Tel Aviv, Lod, Ramle. The train climbs, winds, climbs again. Stations materialize in the unsuspecting dark. Doors open, passengers melt away, doors close and the dark swallows all.

A brief stop at Ramle, now the train resumes its smooth motion. A sudden hubbub. Fast footfalls tripping along the corridor, a young woman, fair, slight, twentyish, races, crying, protesting, her voice shrill. She comes to a stop before the closed carriage door. Indignantly, she demands the train go back to Ramle. She missed her stop.
Others follow her – mothers with children, one pushing a pram. All protest, all join in the demand that the train retrace its path. Remorselessly the train picks up speed.

A new arrival, a tall young woman, dark haired, wearing black, makes her voice heard. It is an impressive voice, strong, pitched a little lower than the others’, a voice that rings. Like the others, this woman is unhappy, like them indignant. The younger blonde lady is eclipsed, she and her group are anaemic in comparison; they lack her force, her intensity, her perseverance.

The collector arrives, a small man in a grey jacket, slight, inoffensive. The women batter him with their clamour, their remonstrances. He explains that it is impossible to return, unsafe.
The young woman in black assumes leadership. Decibelling her anger, she details the group’s grievances: the doors in their compartment failed to open; the women and their children were unable to disembark. It was not their fault but the railways’; they had paid for their tickets, there were small children who needed their beds, the night was cold, the train would dump them at Beth Shemesh, leaving them stranded.
The collector offers no defence. He melts away.

The train climbs towards Beth Shemesh where it will arrive in fourteen minutes. The leading lady performs through the fullness of this time.
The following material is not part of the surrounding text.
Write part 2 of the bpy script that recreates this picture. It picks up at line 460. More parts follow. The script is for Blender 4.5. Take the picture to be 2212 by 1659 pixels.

Her face is strong, passionate, her dark lipstick an exclamation mark, her muscular features mobile with the pulse and rhythm of her thundering.

She maintains her rage, augmenting it minute by minute, until it reaches a pitch where violence can be its only resolution. Roaring now, she silences her party members. Nessun dorma: all in the train attend or pretend not to attend to the woman and await a climax that must immediately follow.

The train slows. Women corral their young, hoist their luggage, prepare their escape. The train stops, the carriage door duly opens and the unwilling visitors to Beth Shemesh debouch into the dark.

Their leader makes her final address to the invisible collector, to the entire railway system. Continuing travellers brace themselves for her final explosion. With withering sarcasm she delivers her line: Thank you for kindly opening the door –
Last of all to exit, she stops in the doorway, turns back to face the interior and screams – Darling!